Indirect inline types as a middle ground

Michael van Acken michael.van.acken at gmail.com
Sun May 12 15:19:36 UTC 2019


Am Sa., 11. Mai 2019 um 12:21 Uhr schrieb Michael van Acken <
michael.van.acken at gmail.com>:

> [...]
>
> Using this as a template, it appears to me that there is a progression
> from inline_V to indirect_V_without_null to indirect_V_with_null.  The
> indirect_V in the middle takes on some properties from either of its
> siblings: from its reference-like kin the indirection part, from its
> inline-sibling the value set.  This halfway type would suffice to
> participate in a lot of collection APIs.
>

[Trying again to sort my vague thoughts:] For some reason, I see value
in two types inline_V and indirect_V, that have a bijective mapping
between them, and where the indirect type is sufficiently like a
reference to take part in collection APIs.

Maybe it's a throwback to my Modula-2/Oberon-2 days long past, with
POINTER, dereference operator, and VAR parameters.  Maybe it's my
subconsciousness seeing a way towards a future with less nulls, and
hopefully less NPEs.

For me, the single value point of the oh so innocent looking "null"
literal is the most widely interpreted primitive value of them all.
It's like a blank canvas where, at each point of use, an application
must paint its own picture.  On the other hand, Clojure has many
interpretations of nil/null depending on context (empty seq, empty
collection, logical false, receiver of a protocol function, etc.), and
this multitude works quite nicely for me.  I dislike the former, but
like the latter.  This is a contradiction I cannot really resolve.

Anyway, when I read the "Nullable Value Types in L-World" document
https://mail.openjdk.java.net/pipermail/valhalla-spec-experts/2018-November/000784.html
last year, I had two initial reactions: 1) I don't understand even a
small part of it, and 2) could this be a way to have the JVM (in some
situations) provide a fixed interpretation of "null_type null" for me?

Scenario: The inline (value) type V is the starting point, the `wrap`
function takes it to its indirect inline sibling, and the `unwrap`
function takes it back to V again.  With the two functions being
inverses of each other, I'm only looking at the case where `unwrap`
encounters a "null pointer", e.g. taken from a default-valued
variable.

a) If V has a designated inline value interpretation for the null
pointer, then `unwrap` produces this special inline value as a result.

b) Lacking such a designated interpretation, it interprets the
situation as an invalid program state and raises an appropriate
exception (maybe NPE).

In both cases the JVM would not surface a null reference, but instead
decide itself: either it produces a perfectly valid inline value, the
"inline value null", or it declares the operation a program error.
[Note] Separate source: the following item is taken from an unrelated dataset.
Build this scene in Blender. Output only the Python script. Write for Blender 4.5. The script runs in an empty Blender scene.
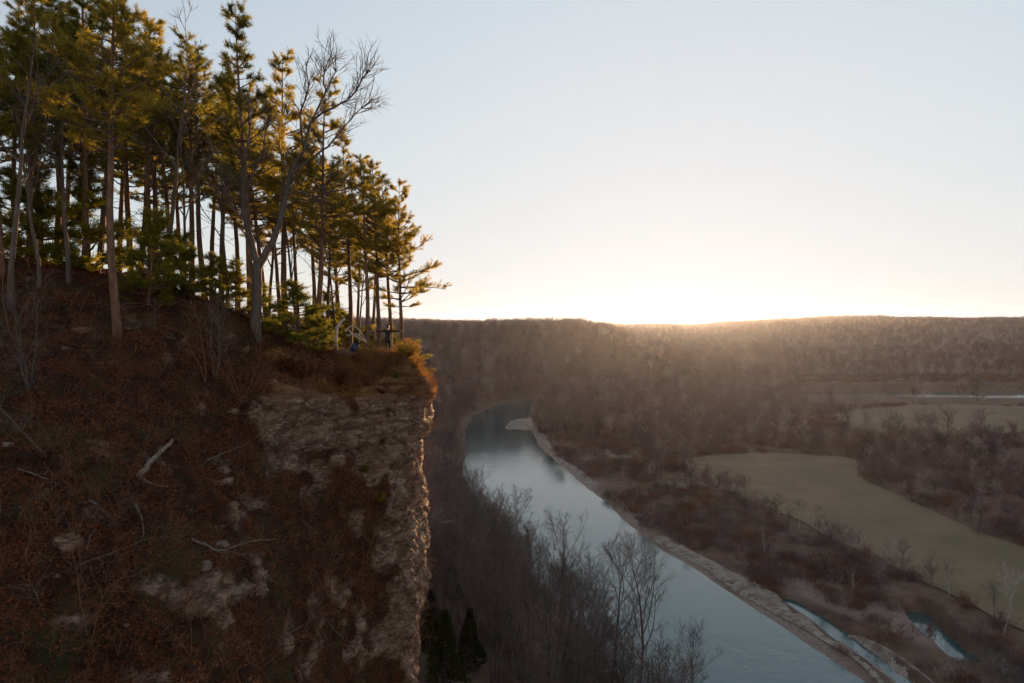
import bpy, math, random
import numpy as np
from mathutils import Vector, Matrix
from mathutils.geometry import delaunay_2d_cdt

rng = np.random.default_rng(7)
random.seed(7)
sc = bpy.context.scene
C = sc.collection
W, H, F = 1024, 683, 683.0
PITCH = math.atan((341.5 - 322.0) / F)
WATER = -60.0

# ------------------------------------------------------------------ camera maths
def P(px, py, Y):
    """world point on the sight line through a picture position, Y metres ahead"""
    px = np.asarray(px, float); py = np.asarray(py, float); Y = np.asarray(Y, float)
    dx = (px - 512) / F; dz = -(py - 341.5) / F
    cy = math.cos(PITCH) + dz * math.sin(PITCH)
    cz = -math.sin(PITCH) + dz * math.cos(PITCH)
    s = Y / cy
    return np.stack([dx * s, Y + 0 * s, cz * s], -1)
def G(px, py, z=WATER):
    p = P(px, py, 1.0)
    return p * (z / p[..., 2:3])
def proj(p):
    p = np.asarray(p, float)
    x, y, z = p[..., 0], p[..., 1], p[..., 2]
    f = y * math.cos(PITCH) - z * math.sin(PITCH)
    u = y * math.sin(PITCH) + z * math.cos(PITCH)
    f = np.maximum(f, 1e-3)
    return 512 + F * x / f, 341.5 - F * u / f

# ------------------------------------------------------------------ numpy noise
def _h(i, j, k, seed):
    n = (i * 374761393 + j * 668265263 + k * 2147483647 + seed * 974634777) & 0xFFFFFFFF
    n = ((n ^ (n >> 13)) * 1274126177) & 0xFFFFFFFF
    n = ((n ^ (n >> 16)) * 2246822519) & 0xFFFFFFFF
    return ((n ^ (n >> 15)) & 0xFFFFFF) / float(0xFFFFFF)
def vnoise(x, y, z, seed=0):
    xi = np.floor(x).astype(np.int64); yi = np.floor(y).astype(np.int64); zi = np.floor(z).astype(np.int64)
    fx, fy, fz = x - xi, y - yi, z - zi
    fx = fx * fx * (3 - 2 * fx); fy = fy * fy * (3 - 2 * fy); fz = fz * fz * (3 - 2 * fz)
    def c(a, b, d): return _h(xi + a, yi + b, zi + d, seed)
    x00 = c(0, 0, 0) * (1 - fx) + c(1, 0, 0) * fx
    x10 = c(0, 1, 0) * (1 - fx) + c(1, 1, 0) * fx
    x01 = c(0, 0, 1) * (1 - fx) + c(1, 0, 1) * fx
    x11 = c(0, 1, 1) * (1 - fx) + c(1, 1, 1) * fx
    return ((x00 * (1 - fy) + x10 * fy) * (1 - fz) + (x01 * (1 - fy) + x11 * fy) * fz) * 2 - 1
def fbm(x, y, z, oct=4, seed=0, gain=0.5):
    s = 0; a = 1.0; t = 0
    for o in range(oct):
        s = s + a * vnoise(x * 2 ** o + 17.3 * o, y * 2 ** o - 9.1 * o, z * 2 ** o + 3.7 * o, seed + o)
        t += a; a *= gain
    return s / t
def sst(a, b, x):
    t = np.clip((x - a) / (b - a), 0, 1)
    return t * t * (3 - 2 * t)

# ------------------------------------------------------------------ objects
def mk(name, V, Fc, mat, parent=None, smooth=False, attrs=None, mesh_only=False):
    """mesh from a vertex array and a list of index arrays ((n,3) or (n,4))"""
    V = np.asarray(V, np.float32)
    if not isinstance(Fc, (list, tuple)): Fc = [Fc]
    Fc = [np.asarray(f, np.int32) for f in Fc if len(f)]
    me = bpy.data.meshes.new(name)
    me.vertices.add(len(V)); me.vertices.foreach_set('co', V.ravel())
    tot = sum(f.size for f in Fc); n = sum(len(f) for f in Fc)
    me.loops.add(tot); me.polygons.add(n)
    me.loops.foreach_set('vertex_index', np.concatenate([f.ravel() for f in Fc]))
    ls = np.concatenate([np.full(len(f), f.shape[1]) for f in Fc])
    st = np.concatenate([[0], np.cumsum(ls)[:-1]]).astype(np.int32)
    me.polygons.foreach_set('loop_start', st)
    if smooth: me.polygons.foreach_set('use_smooth', np.ones(n, bool))
    if attrs:
        for k, a in attrs.items():
            at = me.attributes.new(k, 'FLOAT', 'POINT'); at.data.foreach_set('value', np.asarray(a, np.float32))
    me.update(calc_edges=True)
    me.materials.append(mat)
    if mesh_only: return me
    return link(name, me, parent)
def link(name, me, parent=None):
    o = bpy.data.objects.new(name, me); C.objects.link(o)
    if parent is not None: o.parent = parent
    return o
def empty(name, loc=(0, 0, 0), rz=0, s=1.0, tilt=(0, 0)):
    o = bpy.data.objects.new(name, None); C.objects.link(o)
    o.location = [float(v) for v in loc]; o.rotation_euler = (tilt[0], tilt[1], rz); o.scale = (s, s, s)
    o.empty_display_size = .3
    return o
def tag(o, label=None, cat=None, group=None, kind=None):
    if label: o['label'] = label
    if cat: o['category'] = cat
    if group: o['group'] = group
    if kind: o['kind'] = kind
    return o

class MB:
    """collects tapered prisms, tubes and blades into one mesh"""
    def __init__(s): s.V = []; s.T = []; s.Q = []; s.n = 0
    def add(s, V, T=None, Q=None):
        V = np.asarray(V, float).reshape(-1, 3)
        if T is not None and len(T): s.T.append(np.asarray(T) + s.n)
        if Q is not None and len(Q): s.Q.append(np.asarray(Q) + s.n)
        s.V.append(V); s.n += len(V)
    def segs(s, P0, P1, R0, R1, k=3):
        P0 = np.asarray(P0, float); P1 = np.asarray(P1, float); n = len(P0)
        if n == 0: return
        R0 = np.broadcast_to(R0, n); R1 = np.broadcast_to(R1, n)
        d = P1 - P0; d /= np.maximum(np.linalg.norm(d, axis=1, keepdims=True), 1e-9)
        ref = np.where(np.abs(d[:, 2:3]) > .9, [[1., 0, 0]], [[0, 0, 1.]])
        a = np.cross(d, ref); a /= np.linalg.norm(a, axis=1, keepdims=True); b = np.cross(d, a)
        if k == 2:
            V = np.stack([P0 - a * R0[:, None], P0 + a * R0[:, None], P1 + a * R1[:, None], P1 - a * R1[:, None]], 1)
            s.add(V, Q=np.arange(n * 4).reshape(n, 4)); return
        th = np.arange(k) * 2 * math.pi / k
        off = a[:, None] * np.cos(th)[None, :, None] + b[:, None] * np.sin(th)[None, :, None]
        V = np.concatenate([P0[:, None] + off * R0[:, None, None], P1[:, None] + off * R1[:, None, None]], 1)
        i = np.arange(k); j = (i + 1) % k
        q = np.stack([i, j, j + k, i + k], 1)
        Q = (q[None] + (np.arange(n) * 2 * k)[:, None, None]).reshape(-1, 4)
        s.add(V, Q=Q)
    def tube(s, pts, R, k=8, rough=0.0, cap=True):
        pts = np.asarray(pts, float); n = len(pts); R = np.broadcast_to(R, n)
        t = np.gradient(pts, axis=0); t /= np.maximum(np.linalg.norm(t, axis=1, keepdims=True), 1e-9)
        ref = np.array([0, 1., 0]) if abs(t[0, 2]) > .6 else np.array([0, 0, 1.])
        th = np.arange(k) * 2 * math.pi / k
        V = []
        for i in range(n):
            a = np.cross(t[i], ref); a /= max(np.linalg.norm(a), 1e-9); b = np.cross(t[i], a)
            r = R[i] * (1 + rough * rng.uniform(-1, 1, k))
            V.append(pts[i] + (np.cos(th) * r)[:, None] * a + (np.sin(th) * r)[:, None] * b)
        V = np.concatenate(V)
        i = np.arange(k); j = (i + 1) % k
        q = np.stack([i, j, j + k, i + k], 1)
        Q = (q[None] + (np.arange(n - 1) * k)[:, None, None]).reshape(-1, 4)
        T = None
        if cap:
            V = np.concatenate([V, pts[:1], pts[-1:]])
            T = np.concatenate([np.stack([j, i, np.full(k, n * k)], 1), np.stack([i + (n - 1) * k, j + (n - 1) * k, np.full(k, n * k + 1)], 1)])
        s.add(V, T=T, Q=Q)
    def blades(s, P0, D, L, Wd):
        """thin pointed triangles from P0 along D"""
        n = len(P0); D = D / np.linalg.norm(D, axis=1, keepdims=True)
        r = rng.normal(size=(n, 3)); a = np.cross(D, r); a /= np.maximum(np.linalg.norm(a, axis=1, keepdims=True), 1e-9)
        L = np.broadcast_to(L, n)[:, None]; Wd = np.broadcast_to(Wd, n)[:, None]
        V = np.stack([P0 - a * Wd / 2, P0 + a * Wd / 2, P0 + D * L], 1)
        s.add(V, T=np.arange(n * 3).reshape(n, 3))
    def leaves(s, P0, L, Wd, flat=0.0):
        n = len(P0); d = rng.normal(size=(n, 3)); d[:, 2] *= (1 - flat); d /= np.linalg.norm(d, axis=1, keepdims=True)
        r = rng.normal(size=(n, 3)); r[:, 2] *= (1 - flat); a = np.cross(d, np.cross(r, d)); a /= np.maximum(np.linalg.norm(a, axis=1, keepdims=True), 1e-9)
        L = np.broadcast_to(L, n)[:, None]; Wd = np.broadcast_to(Wd, n)[:, None]
        V = np.stack([P0 - d * L / 2, P0 + a * Wd / 2, P0 + d * L / 2, P0 - a * Wd / 2], 1)
        s.add(V, Q=np.arange(n * 4).reshape(n, 4))
    def mesh(s, name, mat, smooth=False):
        Fc = []
        if s.T: Fc.append(np.concatenate(s.T))
        if s.Q: Fc.append(np.concatenate(s.Q))
        return mk(name, np.concatenate(s.V), Fc, mat, smooth=smooth, mesh_only=True)
    def build(s, name, mat, parent=None, smooth=False):
        return link(name, s.mesh(name, mat, smooth), parent)

# ------------------------------------------------------------------ materials
class NT:
    def __init__(s, name):
        s.m = bpy.data.materials.new(name); s.m.use_nodes = True; s.t = s.m.node_tree; s.t.nodes.clear()
        s.out = s.n('ShaderNodeOutputMaterial')
    def n(s, ty, **kw):
        nd = s.t.nodes.new(ty)
        for k, v in kw.items():
            if k in nd.inputs.keys(): s.set(nd.inputs[k], v)
            else: setattr(nd, k, v)
        return nd
    def set(s, inp, v):
        if isinstance(v, bpy.types.NodeSocket): s.t.links.new(v, inp)
        elif isinstance(v, bpy.types.Node): s.t.links.new(v.outputs[0], inp)
        else: inp.default_value = v
    def coord(s, kind='Object', scale=(1, 1, 1)):
        tc = s.n('ShaderNodeTexCoord'); mp = s.n('ShaderNodeMapping'); s.t.links.new(tc.outputs[kind], mp.inputs[0])
        mp.inputs['Scale'].default_value = scale; return mp.outputs[0]
    def noise(s, vec, scale, detail=6, rough=.6, dist=0.0):
        nd = s.n('ShaderNodeTexNoise'); s.set(nd.inputs['Vector'], vec); nd.inputs['Scale'].default_value = scale
        nd.inputs['Detail'].default_value = detail; nd.inputs['Roughness'].default_value = rough; nd.inputs['Distortion'].default_value = dist
        return nd.outputs['Fac']
    def ramp(s, fac, stops):
        r = s.n('ShaderNodeValToRGB'); s.set(r.inputs[0], fac); e = r.color_ramp.elements
        while len(e) < len(stops): e.new(.5)
        for i, (p, c) in enumerate(stops):
            e[i].position = p; e[i].color = (*c, 1) if len(c) == 3 else c
        return r.outputs[0]
    def mix(s, fac, a, b, mode='MIX'):
        m = s.n('ShaderNodeMix', data_type='RGBA', blend_type=mode)
        s.set(m.inputs[0], fac); s.set(m.inputs[6], a if not isinstance(a, tuple) else (*a, 1)); s.set(m.inputs[7], b if not isinstance(b, tuple) else (*b, 1))
        return m.outputs[2]
    def math(s, op, a, b=0.0, c=None, clamp=False):
        m = s.n('ShaderNodeMath', operation=op, use_clamp=clamp); s.set(m.inputs[0], a); s.set(m.inputs[1], b)
        if c is not None: s.set(m.inputs[2], c)
        return m.outputs[0]
    def attr(s, name): return s.n('ShaderNodeAttribute', attribute_name=name).outputs['Fac']
    def princ(s, col, rough=.9, bump=None, bstr=.5, bdist=.1, spec=.2, **kw):
        p = s.n('ShaderNodeBsdfPrincipled'); s.set(p.inputs['Base Color'], (*col, 1) if isinstance(col, tuple) else col)
        s.set(p.inputs['Roughness'], rough); p.inputs['Specular IOR Level'].default_value = spec
        for k, v in kw.items(): s.set(p.inputs[k.replace('_', ' ')], v)
        if bump is not None:
            b = s.n('ShaderNodeBump'); b.inputs['Strength'].default_value = bstr; b.inputs['Distance'].default_value = bdist
            s.set(b.inputs['Height'], bump); s.t.links.new(b.outputs[0], p.inputs['Normal'])
        s.p = p
        s.t.links.new(p.outputs[0], s.out.inputs[0]); return s.m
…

(In situations where the "null_type null" is really required, there is
the option for the application to use the inline-in-reference
construction, like int-in-Integer.)

Having written all this, I think the crucial point of such an
indirect_V construction is, that a null pointer within it is not
directly visible to the application.  It is an implementation detail
that is always subject to the interpretation of the `wrap` and
`unwrap` functions.  But the indirect_V type would have the same
observable value set as the inline_V type.